Twitter was always under pressure to maximize value to shareholders. Same with every other tech company. Different companies sometimes make different trade-offs. I fail to see why Musk is somehow going to do any worse than what we've seen from social media companies over the past 15 years. But I do think there's a reasonable chance he'll do better.
Here’s the thing: it can be a bridge too far for you! It’s certainly a bridge too far for me. But neither of us matter, because it’s not our money on the line. It’s his money, a lot of his money, and the longer it hangs the more systemic risk it poses to his other ventures.
When I say it was an “unwise purchase,” what I mean is this: the stock market did not think Twitter was worth that much. Even when Elon was legally committed to purchasing Twitter, the deal seemed so manifestly absurd to the market that the price did not rise to meet his offer (which is as close as you can get to free money in the market). Is that the peanut gallery? Sure, but in no larger a sense than that our entire economy and value drive is controlled by the same system.
What you fear from Musk is the current status quo for all social media and other data mining tech cos like Google and Amazon. I really don't get the deep concern here about Musk upholding the status quo. He cannot do worse than Google, Facebook, TikTok, etc. And whatever data mining is going to occur on your tweets will happen anyways. It's a very public platform, it does not even have the intimate relationship graph or intimate private dm access that other social apps have.
The stock market did think Twitter was worth that much a year ago (Q2 2021 mcap was $51B). Of course the entire stock market shed trillions in market cap this year as the Fed relentlessly hiked rates. Musk clearly was trying to get a steeper discount factoring for the macro environment after the original offer, but it didn't work out. Can't say I blame him, if you can stall things in court to get an extra 10-20% discount from a $40B purchase like that, it's worth a shot.
When you offer to buy up an entire company and all the liquid shares on the market, you have to pay a premium. That's always the case for any buyout. For a while it looked like Musk was going to get away with walking away from the deal. That's why the market walked away from "free money".
The media's job is to dramatize everything. Especially when it's the drama machine itself, Twitter, at the center of it all. The media will do everything in its power to portray the Twitter purchase as chaotic, haphazard, unplanned, ill-considered, etc, because their own engagement metrics are driven by such takes.
At any rate I repeat my assertion that no worse can be done by Musk that has not already been done by Twitter, Facebook, TikTok, Google, et al. There's little to exploit there that hasn't already been exploited. Perhaps his subscription revenue ploy will work and he'll monetize with micropayments and other integrations. I hope so. I think there's a chance that version of Twitter is healthier than the ad and blue check insider peddling platform that has existed. Not guaranteed but it's a chance.
> What you fear from Musk is the current status quo for all social media and other data mining tech cos like Google and Amazon. I really don't get the deep concern here about Musk upholding the status quo.

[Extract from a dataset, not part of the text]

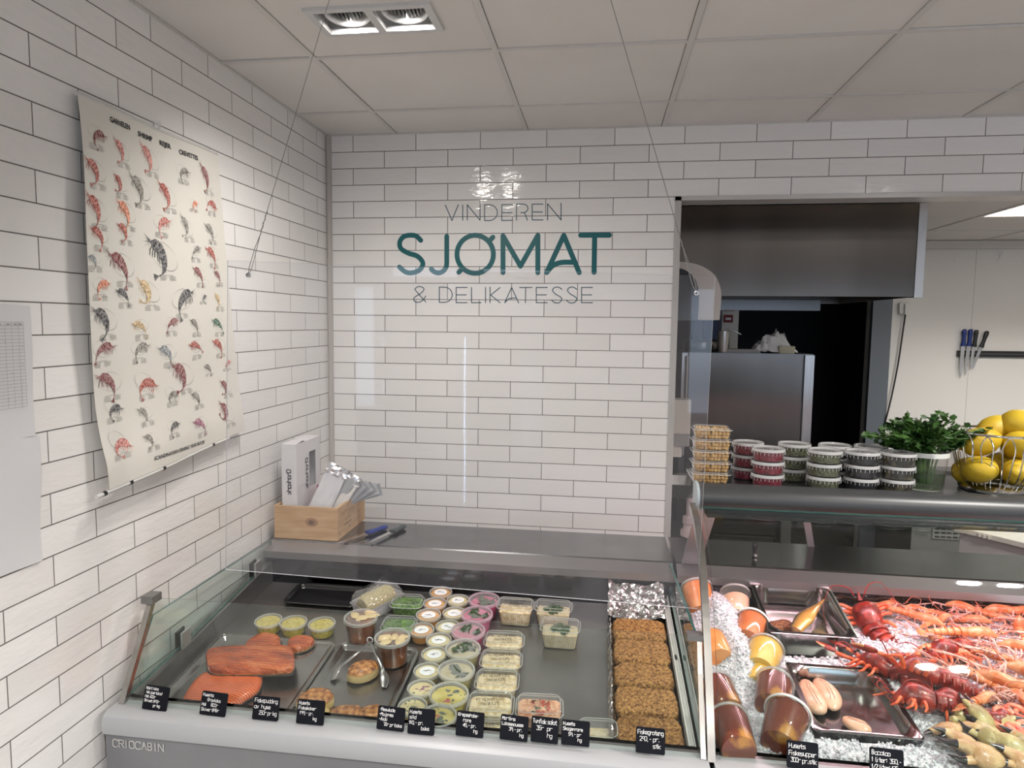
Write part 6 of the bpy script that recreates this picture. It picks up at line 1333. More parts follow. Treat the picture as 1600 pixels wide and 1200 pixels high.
# pale rail at the right of the gratins
x0_, x1_ = 1.492, 1.514
m_ = MB(); rl = empty('white_divider', (1.545, -1.17, floor_z(-1.17)+.001), floor_rot(0)); tag(rl, 'white plastic divider strip with two slots right of the gratins', 'divider')
m_.box((-.010, -.40, 0), (-.007, .40, .052)); m_.box((.004, -.40, 0), (.007, .40, .056)); m_.box((-.007, -.40, .040), (.004, .40, .046)); m_.build('strip', mat('divider_white', (.60, .59, .57), .4), rl, smooth=0)
for y_ in (.36, .02): m_ = MB(); m_.pillow([(.004*cos(t*.5)-.0015, y_+.016*sin(t*.5)) for t in range(13)][:12], .0008, ((1,0),(1,1),(.02,1)), c=(-.0015, y_), base=.0462); m_.build('slot', M_BLACK, rl)

# ------------------------------------------------------------------ price cards
M_SLATE = mat('slate_card', (.005, .006, .010), .6, spec=.15); M_CHALK = mat('chalk_pen', (.78, .78, .78), .6)
def card(px, py, w_px, h_px, lines, label, tilt=0.0, Y=-1.640, x_off=0):
    base = on(px, py + h_px/2, 'Y', Y); w_ = w_px*(abs(CAM.y - Y) + .0)/FPX*1.02; dep = -(ROT.transposed() @ (base - CAM)).z; w_ = w_px*dep/FPX; h_ = h_px*dep/FPX*1.06
    base.z = max(base.z, .8315 if Y < -1.6 else base.z)
    q = empty('price_card', (base.x, base.y, base.z), (-.28, tilt, 0)); tag(q, label, 'price card', 'black price cards with chalk writing')
    m_ = MB(); o_ = rrect(w_, h_, .004, 4, 0, h_/2); m_.rings([[(x, 0, y) for x, y in o_], [(x, .003, y) for x, y in o_]]); m_.build('slate', M_SLATE, q, smooth=0)
    m_ = MB(); rr_ = random.Random(len(label)+int(px)); ls = h_/(len(lines)+.9)
    for li, t_ in enumerate(lines):
        ind = len(t_) - len(t_.lstrip()); t_ = t_.strip(); sz = ls*.66; st_, L_ = strokes(t_, sz, .28, rr_, .62, .6); mxw = w_*.88 - ind*.0045; kx_ = min(1.0, mxw/max(L_, 1e-4))
        for s_ in st_: ribbon(m_, [(-w_*.44 + ind*.0045 + p_[0]*kx_, h_ - ls*(li+1) + p_[1]*.95) for p_ in s_], .0011, 0, 0, lambda a_, b_, z_: (a_, -.0005 - z_, b_), 3)
    m_.build('chalk_writing', M_CHALK, q, smooth=0); return q
card(240, 1094.5, 41, 34, ['Rokt laks', '(skjaerlaks)', 'Hel 600r', 'Skivet 890r', '      pr kg'], 'black price card for smoked salmon at the left end, reading Rokt laks', .06)
card(331, 1102, 43, 33, ['Husets', '   Gravlaks', 'Hel    800r', 'Skiver 895r'], 'black price card reading Husets Gravlaks below the salmon fillets', .04)
card(413.5, 1109, 43, 33, ['Fiskepudding', 'av  hyse', '   250r pr kg'], 'black price card reading Fiskepudding av hyse', .0)
card(483.5, 1115, 45, 34, ['Husets', 'Fiskekaker', ' 199,- pr.', '         kg'], 'black price card reading Husets Fiskekaker in front of the fish cakes', 0)
card(609, 1125, 44, 33, ['-Remulade', '-Majones', '-Aioli', '   70r pr boks'], 'black price card listing Remulade, Majones and Aioli', .03)
card(657, 1130, 43, 36, ['Husets', 'sild', '110,- pr.', '       boks'], 'black price card reading Husets sild in front of the herring tubs', 0)
card(733, 1134, 44, 35, ['Krepsehale-', '   rore', '   45,- pr.', '         hg'], 'black price card reading Krepsehale-rore', .02)
card(802, 1140, 44, 35, ['Martins', 'Laksemousse', '    39,- pr.', '          hg'], 'black price card reading Martins Laksemousse', .03)
card(850, 1143, 43, 36, ['Tunfisk salat', '  35r  pr', '        hg'], 'black price card reading Tunfisk salat', .02)
card(898.5, 1148, 44, 35, ['Husets', 'Skagenrore', '   59,- pr', '        hg'], 'black price card reading Husets Skagenrore', .01)
card(1016, 1160, 45, 36, ['Fiskegrateng', ' 290,- pr.', '        stk'], 'black price card reading Fiskegrateng in front of the gratins', .01)
card(1254, 1183, 47, 38, ['Husets', 'Fiskesupper', ' 300r pr.stk'], 'black price card reading Husets Fiskesupper in front of the soup tubs', .03)
card(1386, 1194, 50, 38, ['Bacalao', '1 liter: 350,-', '1/2 liter: 175,-'], 'black price card reading Bacalao in front of the steel pan', .03)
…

Musk's entire publicly stated justification for purchasing Twitter was doing better than the status quo. He harped for months about Twitter as a public service, the importance of transparency in moderation, made extraordinary claims about Twitter falsifying its ad and engagement numbers, and so forth.
"He can't be worse" is simply not the point. His stated goal was to be better; we've seen no earnest attempt to do so (and plenty of earnest attempts at value extraction).
> "He can't be worse" is simply not the point. His stated goal was to be better; we've seen no earnest attempt to do so (and plenty of earnest attempts at value extraction).
Sure, we have. We've seen him charge an earnest fee for a premium service that Twitter previously withheld behind a mysterious bureaucracy that arbitrarily decided who did and did not get a blue check mark. We found that employees at Twitter were charging as much as $15K to pull strings for people for that blue check.
That's already objectively better. $8 a month to verify you are who you represent yourself to be and to get less ads, more access to revenue generation features from your audience, etc? Sounds fine. It's absurd to have some mysterious service that no one really knows the rules or thresholds for. It creates the very pay for play schemes that were the status quo.